The ascendancy of Amazon's Marketplace delivers not just a profit boost but also some trouble for the e-commerce giant. Amazon is able to capture a lot of e-commerce sales because, when it comes to online purchases, shoppers trust Amazon more than they do other online retailers, according to eMarketer.
But as its marketplace has taken over a greater portion of sales, Amazon's reputation for top-notch customer service has suffered, as some sellers fail to provide customers with solutions to problems, adequate packaging or shipping speeds, and, perhaps worst of all, authentic goods or goods-as-advertised. That could partly explain why the company is now also moving to consolidate its marketplace and retail teams.
As Moody's analysts point out, Amazon has a major advantage across retail: the patience of its investors, who don't mind slim margins and profits as the giant races to eat up market share.
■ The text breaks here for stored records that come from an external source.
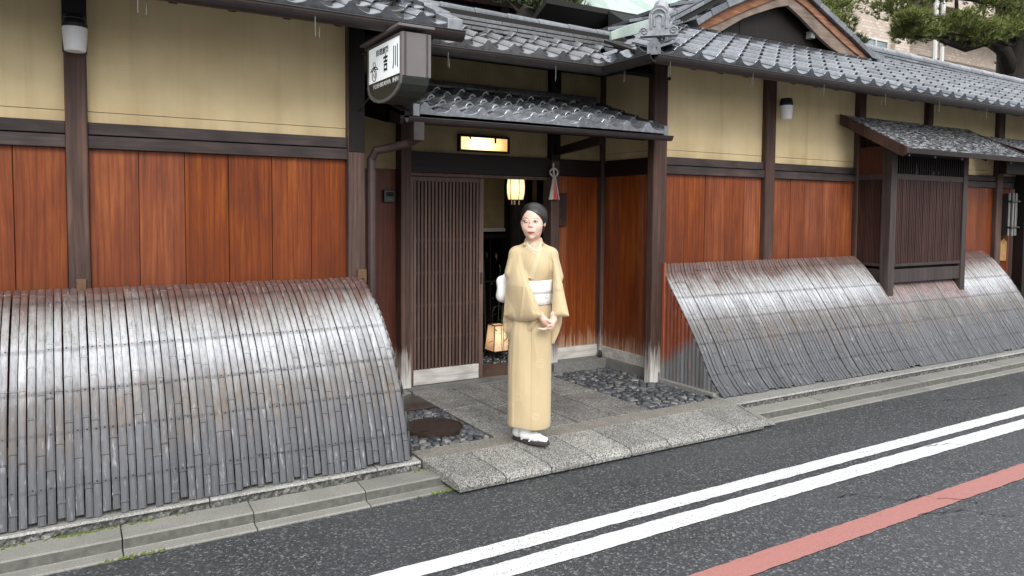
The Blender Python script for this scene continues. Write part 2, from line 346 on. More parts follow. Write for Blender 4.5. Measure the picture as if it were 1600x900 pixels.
def tag(o, label, cat, group=None):
    o['label'] = label; o['category'] = cat
    if group: o['group'] = group
    return o
def put(name, me, mat, loc, parent, rot=None):
    """a piece sharing mesh data, placed in world space below a parent whose origin may be elsewhere"""
    if mat is not None and not me.materials: me.materials.append(M[mat])
    o = bpy.data.objects.new(name, me); COL.objects.link(o); o.location = loc
    if rot is not None: o.rotation_euler = rot
    if parent is not None: adopt(o, parent)
    return o
def rbox(name, x0, x1, y0, y1, z0, z1, mat, parent, bevel=.004, **k):
    return MB().box(x0, x1, y0, y1, z0, z1).build(name, mat, parent, bevel, **k)
def struct(o): o['kind'] = 'structure'; return o
# ================================================================ ground, road, kerb
PZ = 0.12                                                   # level of the forecourt
g = struct(MB().add([(-200,-200,-.04),(400,-200,-.04),(400,400,-.04),(-200,400,-.04)], [(0,1,2,3)]).build('ground', 'mortar'))
road = struct(MB().add([(-150,-60,0),(300,-60,0),(300,3.815,0),(-150,3.815,0)], [(0,1,2,3)]).build('road', 'asphalt'))
def strip(y0, y1, mat, seed):
    rn = random.Random(seed); n = 900; x0, x1 = -6.0, 30.0; vs = []; fs = []
    for i in range(n+1):
        x = x0+(x1-x0)*i/n; vs += [(x, y0+rn.uniform(-.0035,.0035), .004), (x, y1+rn.uniform(-.0035,.0035), .004)]
    for i in range(n): fs.append((2*i, 2*i+2, 2*i+3, 2*i+1))
    return struct(MB().add(vs, fs).build('road_marking', mat))
strip(2.955, 3.072, 'white_paint', 1); strip(2.752, 2.885, 'white_paint', 2); strip(2.218, 2.358, 'red_paint', 3)
# hairline cracks in the asphalt
cr = MB(); rn = random.Random(5)
for (x, y, a, ln) in ((3.75,2.60,-.62,1.0),(3.9,2.25,-.75,.8),(6.5,3.55,-.5,.9),(5.0,2.9,-.3,.5),(5.35,2.42,-.9,.35)):
    px, py = x, y; L_ = []
    for i in range(int(ln/.03)):
        L_.append((px, py, rn.uniform(.0015, .005))); a2 = a+rn.uniform(-.9, .9); px += .03*math.cos(a2); py += .03*math.sin(a2)
    for (p, q) in zip(L_, L_[1:]):
        cr.add([(p[0], p[1]-p[2], .0055), (q[0], q[1]-q[2], .0055), (q[0], q[1]+q[2], .0055), (p[0], p[1]+p[2], .0055)], [(0,1,2,3)])
o = cr.build('road_crack', 'void'); o['kind'] = 'structure'

gut = struct(MB().box(-6, 30, 3.815, 4.2, -.05, -.02).build('street_gutter', 'concrete'))
ker = struct(MB().box(-6, 30, 4.06, 4.9, -.05, .07).build('kerb', 'mortar'))
rn = random.Random(3)
x = .208-.60*4
while x < 17:
    w = .60 if x < 3 else .72
    x1 = x+w-.006
    dz = rn.uniform(-.003, .003)
    prof = [(3.800,-.03),(3.800,.006),(3.806,.010),(3.868,.014+dz),(3.872,.016+dz),(3.882,.060+dz),(3.892,.066+dz),(4.030,.076+dz),(4.030,-.03)]
    gb = MB().prism(prof, x, x1, 'x').build('gutter_block', 'concrete', gut, .0015); gb.data.materials.append(M['step_shade'])
    for p_ in gb.data.polygons:
        if p_.normal.y < -.8 and .02 < p_.center.z < .06 and abs(p_.normal.x) < .1: p_.material_index = 1
    x += w
kx = [-2.8,-1.55,-.45,.62,1.533,1.81]
def kerb_stone(a, b):
    n = max(2, int((b-a)/.02)); vs = []; fs = []
    cols = []
    for i in range(n+1):
        xx = a+(b-a)*i/n
        r = lambda k: rn.uniform(-k, k)
        cols.append([(xx,4.036+r(.006),.05),(xx,4.026+r(.008),.078+r(.004)),(xx,4.030+r(.007),.098+r(.003)),(xx,4.026+r(.0025),.112),(xx,4.036,.1215+r(.001)),(xx,4.36,.122),(xx,4.36,.05)])
    m = 7
    for c in cols: vs += c
    for i in range(n):
        for j in range(m-1): fs.append((i*m+j, i*m+j+1, (i+1)*m+j+1, (i+1)*m+j))
    fs += [tuple(range(m)), tuple(range(n*m+m-1, n*m-1, -1))]
    me = MB().add(vs, fs).mesh('kerb_stone'); me.materials.append(M['granite_kerb']); me.materials.append(M['rough_stone'])
    for p in me.polygons:
        if p.center.z < .110 and p.center.y < 4.1: p.material_index = 1
    link('kerb_stone', me, None, ker)
for a, b in zip(kx, kx[1:]): kerb_stone(a, b-.007)
for a, b in ((4.50,4.575),(4.58,5.9),(5.907,7.275),(7.282,8.50),(8.507,9.9),(9.907,11.4),(11.407,13.5)): kerb_stone(a, b)
# moss along the foot of the kerb
ms = MB(); rn = random.Random(9)
for i in range(230):
    cx = rn.choice((-.02,.10,.33,-.3,1.9)) + rn.gauss(0, .06); cy = 4.018 + rn.gauss(0, .008); r = rn.uniform(.004, .011)
    if not (3.99 < cy < 4.04): continue
    ms.add([(cx-r,cy-r,.070),(cx+r,cy-r,.070),(cx+r,cy+r,.072),(cx-r,cy+r,.072),(cx,cy,.078+r*.5)], [(0,1,4),(1,2,4),(2,3,4),(3,0,4)])
for i in range(120):
    cx = rn.choice((.24,1.86,1.95)) + rn.gauss(0, .07); cy = 3.803 + rn.gauss(0, .006); r = rn.uniform(.004, .010)
    ms.add([(cx-r,cy-r,.004),(cx+r,cy-r,.004),(cx+r,cy+r,.004),(cx-r,cy+r,.004),(cx,cy,.010+r*.4)], [(0,1,4),(1,2,4),(2,3,4),(3,0,4)])
o = ms.build('moss', 'moss', kind='stuff'); tag(o, 'bright green moss growing along the foot of the left kerb', 'moss')

# forecourt
fc = struct(MB().box(1.79, 4.56, 4.04, 6.0, -.04, .085).build('pavement', 'mortar'))
def slab(x0, x1, y0, y1, mat='granite', par=fc, z=PZ, th=.05, name='paving_slab', gap=.0052):
    return MB().box(x0+gap, x1-gap, y0+gap, y1-gap, z-th, z+random.uniform(-.001,.001)).build(name, mat, par, .003)
slab(1.82, 4.50, 4.045, 4.232, 'kerb_ochre', name='edge_stone', z=.1225)
cx_ = [2.425, 2.788, 3.118, 3.458, 3.81]
for (a, b, cuts) in ((cx_[0],cx_[1],[4.235,5.01,5.60]),(cx_[1],cx_[2],[4.235,4.90,5.60]),(cx_[2],cx_[3],[4.235,5.06,5.60]),(cx_[3],cx_[4],[4.235,4.95,5.60])):
    for c, d in zip(cuts, cuts[1:]): slab(a, b, c, d)
slab(1.80, 2.43, 5.603, 5.80, 'sill_stone', name='sill_stone', z=.128); slab(2.43, 3.95, 5.603, 5.80, 'sill_stone', name='sill_stone', z=.128)
# apron slabs bridging the gutter: back edge on the kerb, front edge down on the road
bx = [1.815, 2.13, 2.455, 2.775, 3.092, 3.43, 3.752, 4.098, 4.33, 4.50]
for i in range(len(bx)-1):
    if i == 8: continue
    x0, x1 = bx[i], bx[i+1]
    f0 = x0 + .085 - .02*0; f1 = x1 + .085
    if i == 7: x1, f1 = 4.50, 4.46
    gp = .005
    top = [(4.042,.1235),(3.90,.098),(3.79,.077),(3.745,.066),(3.722,.052),(3.712,.034)]
    bot = [(3.716,.012),(4.042,.075)]
    vs = []
    for (y, z) in top+bot:
        u = (4.042-y)/(4.042-3.712); vs += [(x0+gp+(f0-x0)*u, y, z), (x1-gp+(f1-x1)*u, y, z)]
    n = len(top)+len(bot)
    fs = [(2*k, 2*k+1, 2*((k+1) % n)+1, 2*((k+1) % n)) for k in range(n)] + [tuple(2*k for k in range(n)), tuple(2*k+1 for k in range(n-1, -1, -1))]
    MB().add(vs, fs).build('apron_slab', 'granite_apron', fc, .003)
MB().add([(4.47,3.75,.068),(4.51,4.036,.1235),(4.50,4.036,.07),(4.47,3.75,.015),(4.60,3.722,.020),(4.62,3.80,.04)], [(0,1,5,4),(1,2,3,0),(0,4,3),(1,5,2),(5,4,3,2)]).build('apron_slab', 'granite_apron', fc, .004)

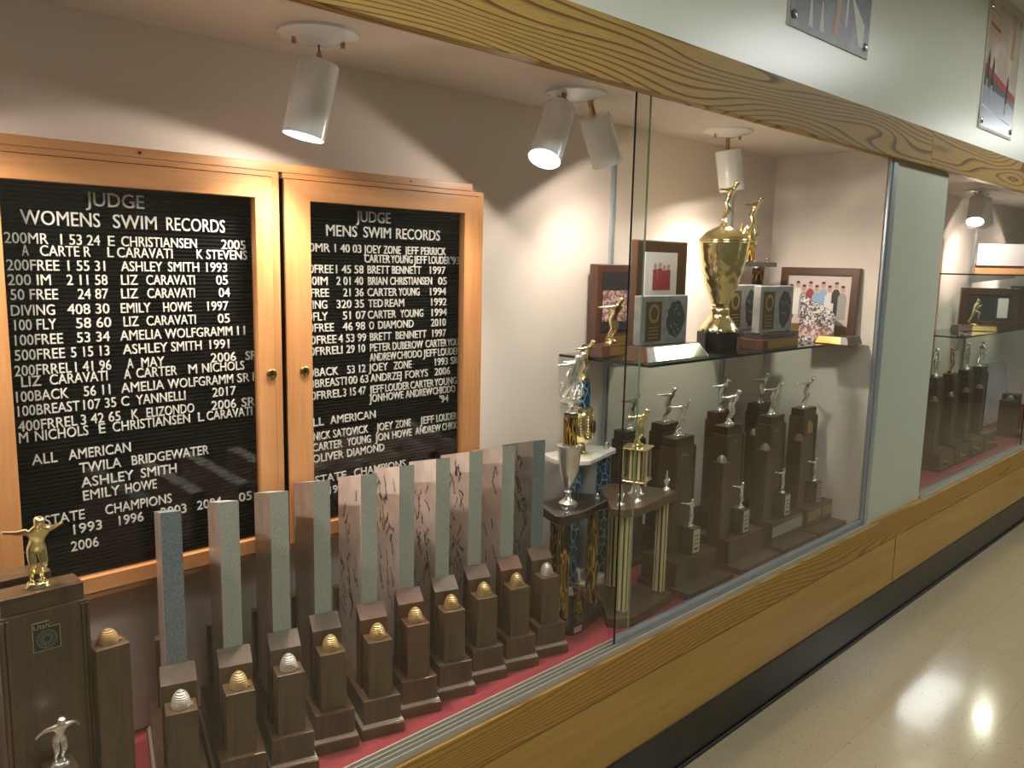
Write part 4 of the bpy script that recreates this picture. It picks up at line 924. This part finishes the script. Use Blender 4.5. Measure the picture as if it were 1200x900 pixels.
wedge(t, 'base', -.13, .10, -.055, .05, 0, .03, .01, 'plaque_wood'); mb = MB(); mb.poly([(-.05, -.0547, .003), (.085, -.0547, .003), (.08, -.0465, .028), (-.045, -.0465, .028)]); mb.build('engraved_plate', 'plate_gold', t)
figurine(t, 'run', .15, (-.02, 0, .0302), 'gold', 0)
t = thing('framed_certificate', 'dark framed picture with oak edge on the lower shelf of the far case', 'picture frame', (5.62, .26, 1.17), math.radians(-50))
frame(t, 'frame', (-.17, .17, 0, .24), (-.13, .13, .04, .2), 0, .02, 'plaque_dark', 'plaque_dark', .002); MB().box(-.13, .13, .006, .018, .04, .2).build('picture', 'print_dark', t); MB().box(.05, .11, .004, .0058, .06, .18).build('printed_text', 'print_white', t)
t = thing('reddish_plaque', 'reddish wooden plaque right of the dark frame in the far case', 'plaque', (6.45, .25, 1.17), math.radians(-40))
MB().box(-.14, .14, 0, .025, 0, .25).build('board', 'walnut_red', t, .003); MB().box(-.05, .09, -.002, -.0003, .03, .19).build('engraved_plate', 'plate_dark', t)
# oak board cabinet at the back of the far case
t = thing('oak_cabinet', 'orange oak edged cabinet on the back wall just past the pier', 'letter board', (4.6, D, .83))
frame(t, 'cabinet_frame', (-.55, .50, 0, .86), (-.49, .44, .06, .8), -.074, -.0005, 'oak_cabinet', 'oak_cabinet_x', .002); MB().box(-.49, .44, -.03, -.0005, .06, .8).build('felt_panel', 'felt', t)

# ------------------------------------------------------------------ posters above the header
def poster(x0, x1, z0, z1, label, build):
    t = thing('poster', label, 'poster', ((x0+x1)/2, -.0105, z0), 0, 'sports posters above the oak header')
    w, h = (x1-x0)/2, z1-z0; b = MB().box(-w, w, -.005, 0, 0, h).build('backing', 'print_white', t, .001); build(t, w, h)
    for s in (-1, 1):
        for z in (.035, h-.035):
            mt = Matrix.Translation((s*(w-.03), -.0062, z)) @ Matrix.Rotation(pi/2, 4, 'X'); mb = MB(); mb.lathe([(.013, 0), (.013, .004), (.007, .007), (.002, .0075)], n=18, mtx=mt); autosmooth(mb.build('mounting_screw', 'chrome', t), 50)
    return t
M['poster_dark'] = speckle('poster_dark_print', srgb(46, 52, 60), srgb(92, 104, 112), 5, rough=.4)
M['poster_gym'] = speckle('poster_gym_print', srgb(168, 152, 140), srgb(196, 182, 168), 6, rough=.4)
M['poster_floor'] = mat('poster_floor_print', srgb(140, 152, 168), .25); M['blond'] = mat('printed_blond', srgb(172, 146, 96), .4); M['poster_black'] = mat('printed_charcoal', srgb(70, 74, 82), .3)
def p1(t, w, h):
    R = Matrix.Rotation(pi/2, 4, 'X'); pr = lambda pts, n, m, d=0: MB().prism(pts, .0057+d, .0060+d, R).build(n, m, t)
    MB().box(-w+.002, w-.002, -.0056, -.0051, .002, h-.002).build('print', 'poster_dark', t)
    pr([(-.02, .30), (.02, .28), (.055, .27), (.085, .30), (.09, .36), (-.035, .36)], 'printed_face', 'skin')
    pr([(.01, .03), (.04, .03), (.055, .15), (.07, .27), (.02, .27), (.02, .14)], 'printed_arm', 'skin', .0004)
    pr([(.085, .22), (.11, .2), (.12, .4), (.09, .4)], 'printed_hair', 'blond'); pr([(-.105, .1), (-.09, .1), (-.1, .4), (-.125, .4)], 'printed_cord', 'print_red')
    pr([(.1, .2), (.13, .17), (.2, .03), (.24, .03), (.24, .1)], 'printed_sash', 'print_white', .0003); pr([(.09, .07), (.105, .07), (.11, .2), (.095, .2)], 'printed_ribbon', 'print_white')
    for x in (-.15, -.075): pr([(x-.012, .02), (x+.02, .02), (x+.004, .11), (x-.002, .11)], 'printed_splash', 'print_white')
poster(2.386, 2.955, 2.222, 2.71, 'poster of a face and a raised arm on a dark background', p1)
def p2(t, w, h):
    R = Matrix.Rotation(pi/2, 4, 'X'); pr = lambda pts, n, m, d=0: MB().prism(pts, .0057+d, .0060+d, R).build(n, m, t)
    MB().box(-w+.002, w-.002, -.0056, -.0051, .002, h-.002).build('print', 'poster_gym', t)
    pr([(-w+.012, .012), (w-.012, .012), (w-.012, .17), (-w+.012, .2)], 'printed_court', 'poster_floor'); pr([(-w+.012, .19), (.1, .17), (w-.012, .14), (w-.012, .17), (0, .24), (-w+.012, .27)], 'printed_court_shade', 'poster_black', .0003)
    pr([(-w+.012, .25), (w-.012, .17), (w-.012, .20), (-w+.012, .285)], 'printed_rail', 'print_red', .0005)
    for x, z in ((-.2, .22), (-.13, .2), (.1, .15)):
        pr([(x-.012, z), (x+.012, z), (x+.02, z+.08), (x+.004, z+.13), (x-.012, z+.08)], 'printed_player', 'print_dark', .0008)
        pr([(x-.012, z-.05), (x+.0, z-.05), (x+.008, z), (x-.01, z)], 'printed_leg', 'skin', .0008)
    for k in range(4): pr([(-w+.03+.0*k, .42+.03*k), (-w+.18, .405+.03*k), (-w+.18, .42+.03*k), (-w+.03, .435+.03*k)], 'printed_caption', 'blond' if k != 1 else 'print_red', .0003)
    pr([(.1, .36), (.15, .35), (.16, .48), (.12, .5)], 'printed_crest', 'blond', .0003); pr([(-w+.012, .10), (.2, .06), (.2, .065), (-w+.012, .107)], 'printed_line', 'print_white', .0003)
poster(4.182, 4.682, 2.15, 2.71, 'tall poster of players on a court, further down the hall', p2)
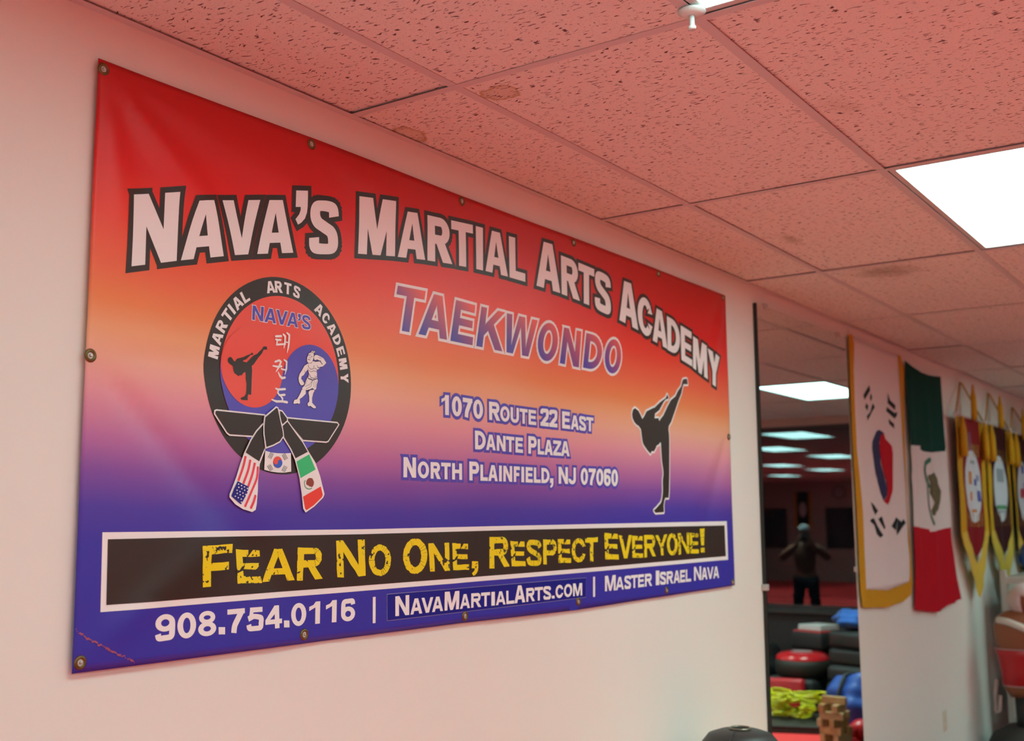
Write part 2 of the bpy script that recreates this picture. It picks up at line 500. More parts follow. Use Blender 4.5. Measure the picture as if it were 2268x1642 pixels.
for a, b in zip(mull[1:], mull):
    bm = bmesh.new(); box(bm, .06, .066, a + .02, b - .02, .07, 1.81); bm_obj('pane', bm, GLASS, wn)
bm = bmesh.new(); box(bm, X1 + .2, X1 + 14, Y0 - 6, 6, -.2, -.1)
bm_obj('ground', bm, mat('asphalt', (0.03, 0.03, 0.032), 0.85, var=.2), kind='structure')

# floor and puzzle mats
bm = bmesh.new(); box(bm, X0 - .2, X1 + .2, Y0 - .2, .2, -.2, -.02)
fl = bm_obj('floor', bm, mat('concrete', (0.25, 0.24, 0.22), 0.8), kind='structure')
RED_MAT = mat('red_foam_mat', (0.80, 0.045, 0.045), 0.55, spec=0.35, bump=(400, .3), var=.05)
BLK_MAT = mat('black_foam_mat', (0.022, 0.022, 0.023), 0.55, spec=0.35, bump=(400, .3), var=.1)
def mat_mesh(m):
    bm = bmesh.new(); box(bm, -.5, .5, -.5, .5, -.02, 0, 0)
    # interlocking teeth along two sides
    for k in range(8):
        c = -.44 + k * .125
        box(bm, c - .03, c + .03, .5, .535, -.02, -.0004); box(bm, .5, .535, c - .03, c + .03, -.02, -.0004)
    me = bpy.data.meshes.new('puzzle_mat'); bm.to_mesh(me); bm.free(); me.materials.append(m); return me
mm_r, mm_b = mat_mesh(RED_MAT), mat_mesh(BLK_MAT)
mm_g = mat_mesh(mat('grey_bounce_mat', (0.20, 0.18, 0.17), 0.55, spec=0.35, bump=(400, .3), var=.05))  # unseen grey mats, added to cut red bounce on the banner wall's left end
mm_t = mat_mesh(mat('tan_bounce_mat', (0.80, 0.36, 0.08), 0.55, spec=0.35, bump=(400, .3), var=.08))  # unseen tan mats, added to throw warm bounce onto the banner wall
for i in range(19):
    for j in range(11):
        x = X0 + .3 + i; y = -.5 - j * .978
        black = (x > 8.1 and y > -6.0) or (x > 1.2 and -5.0 < y < -2.3)  # the mid-room black band is unseen, added to dim bounce on the ceiling
        link('puzzle_mat', (mm_g if x < .8 else mm_r if x < 2.4 else mm_t if x < 4.8 else mm_b) if j == 0 else mm_g if (x < -.6 and y > -3) else mm_b if black else mm_r, None, fl, (x, y, 0))

# ceiling: lay-in tiles on a tee grid
def tile_material():
    m = bpy.data.materials.new('fissured_ceiling_tile'); m.use_nodes = True
    nt = m.node_tree; n = nt.nodes; l = nt.links; b = n['Principled BSDF']
    b.inputs['Roughness'].default_value = 0.9; b.inputs['Specular IOR Level'].default_value = 0.15
    geo = n.new('ShaderNodeNewGeometry')
    def mth(op, a=None, c=None, clamp=False):
        q = n.new('ShaderNodeMath'); q.operation = op; q.use_clamp = clamp
        for i, v in enumerate((a, c)):
            if v is None: continue
            if isinstance(v, (int, float)): q.inputs[i].default_value = v
            else: l.new(v, q.inputs[i])
        return q.outputs[0]
    # wandering warp so that the dashes curl
    wn_ = n.new('ShaderNodeTexNoise'); wn_.inputs['Scale'].default_value = 30
    l.new(geo.outputs['Position'], wn_.inputs['Vector'])
    va = n.new('ShaderNodeVectorMath'); va.operation = 'SCALE'; va.inputs['Scale'].default_value = 0.022
    l.new(wn_.outputs['Color'], va.inputs[0])
    vb = n.new('ShaderNodeVectorMath'); vb.operation = 'ADD'
    l.new(geo.outputs['Position'], vb.inputs[0]); l.new(va.outputs[0], vb.inputs[1])
    mp = n.new('ShaderNodeMapping'); mp.inputs['Scale'].default_value = (225, 50, 0)
    l.new(vb.outputs[0], mp.inputs['Vector'])
    t = n.new('ShaderNodeTexNoise'); t.inputs['Scale'].default_value = 1.0; t.inputs['Detail'].default_value = 0.6; t.inputs['Roughness'].default_value = .4
    l.new(mp.outputs[0], t.inputs['Vector'])
    t2 = n.new('ShaderNodeTexNoise'); t2.inputs['Scale'].default_value = 38; t2.inputs['Detail'].default_value = 1
    l.new(geo.outputs['Position'], t2.inputs['Vector'])
    thr = mth('ADD', mth('MULTIPLY', t2.outputs['Fac'], -.16), .745)
    fis = mth('MULTIPLY', mth('SUBTRACT', t.outputs['Fac'], thr), 26.0, True)
    # pin holes
    vo = n.new('ShaderNodeTexVoronoi'); vo.inputs['Scale'].default_value = 190
    l.new(geo.outputs['Position'], vo.inputs['Vector'])
    pin = mth('MULTIPLY', mth('LESS_THAN', vo.outputs['Distance'], 0.22), 0.30)
    vo2 = n.new('ShaderNodeTexVoronoi'); vo2.inputs['Scale'].default_value = 62
    l.new(geo.outputs['Position'], vo2.inputs['Vector'])
    sel = n.new('ShaderNodeSeparateColor'); l.new(vo2.outputs['Color'], sel.inputs[0])
    pit = mth('MULTIPLY', mth('LESS_THAN', vo2.outputs['Distance'], .13), mth('GREATER_THAN', sel.outputs[0], .55))
    hole = mth('MAXIMUM', mth('MAXIMUM', fis, mth('MULTIPLY', pit, .8)), pin)
    # water stains at their places
    base = (0.84, 0.78, 0.74)
    col = n.new('ShaderNodeMix'); col.data_type = 'RGBA'
    col.inputs['A'].default_value = (*base, 1); col.inputs['B'].default_value = (0.10, 0.05, 0.055, 1)  # dark tint painted in for the shade inside fissures and pits
    prev = None
    sn = n.new('ShaderNodeTexNoise'); sn.inputs['Scale'].default_value = 22; sn.inputs['Detail'].default_value = 4
    l.new(geo.outputs['Position'], sn.inputs['Vector'])
    cur = None
    for (cx, cy, rx, ry, ringy, colr, st) in [(1.395, -.395, .045, .05, True, (.46, .30, .10), .85), (1.50, -.035, .065, .04, True, (.46, .30, .10), .8),
                                       (3.17, -.43, .14, .035, False, (.28, .22, .14), .6), (3.90, -.56, .16, .17, False, (.27, .20, .10), .75), (1.97, -1.02, .1, .05, False, (.45, .34, .2), .35)]:
        mp2 = n.new('ShaderNodeMapping'); mp2.vector_type = 'POINT'
        mp2.inputs['Location'].default_value = (-cx / rx, -cy / ry, 0); mp2.inputs['Scale'].default_value = (1 / rx, 1 / ry, 0)
        l.new(geo.outputs['Position'], mp2.inputs['Vector'])
        ln = n.new('ShaderNodeVectorMath'); ln.operation = 'LENGTH'; l.new(mp2.outputs[0], ln.inputs[0])
        d = mth('ADD', ln.outputs['Value'], mth('MULTIPLY', mth('SUBTRACT', sn.outputs['Fac'], .5), 1.3))
        rp = n.new('ShaderNodeValToRGB'); l.new(d, rp.inputs[0])
        e = rp.color_ramp.elements
        e[0].position = 0.0; e[0].color = ((.35,) * 3 if ringy else (.9,) * 3) + (1,)
        e[1].position = 1.0; e[1].color = (0, 0, 0, 1)
        if ringy:
            q = e.new(.72); q.color = (.45, .45, .45, 1); q = e.new(.88); q.color = (1, 1, 1, 1)
        f = mth('MULTIPLY', rp.outputs[0], st)
        mx = n.new('ShaderNodeMix'); mx.data_type = 'RGBA'
        if cur is None: mx.inputs['A'].default_value = (*base, 1)
        else: l.new(cur, mx.inputs['A'])
        mx.inputs['B'].default_value = (*colr, 1); l.new(f, mx.inputs['Factor'])
        cur = mx.outputs['Result']
    l.new(cur, col.inputs['A']); l.new(mth('MULTIPLY', hole, .95), col.inputs['Factor'])
    l.new(col.outputs['Result'], b.inputs['Base Color'])
    bp_ = n.new('ShaderNodeBump'); bp_.inputs['Strength'].default_value = .5; bp_.inputs['Distance'].default_value = .002
    l.new(mth('SUBTRACT', 1.0, hole), bp_.inputs['Height']); l.new(bp_.outputs[0], b.inputs['Normal'])
    return m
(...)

Moody's Lead Retail Analyst Charlie O'Shea describes a state of "Retail Darwinism" as everyone else tries to keep up and to survive the price war between Amazon and Walmart.
"In other words, fighting the margin battle is a no-win situation for most mid- to smaller-tier retailers," O'Shea said. "Match or undercut deep discount deals and see your margins erode — or do nothing and lose the sale, and potentially the customer."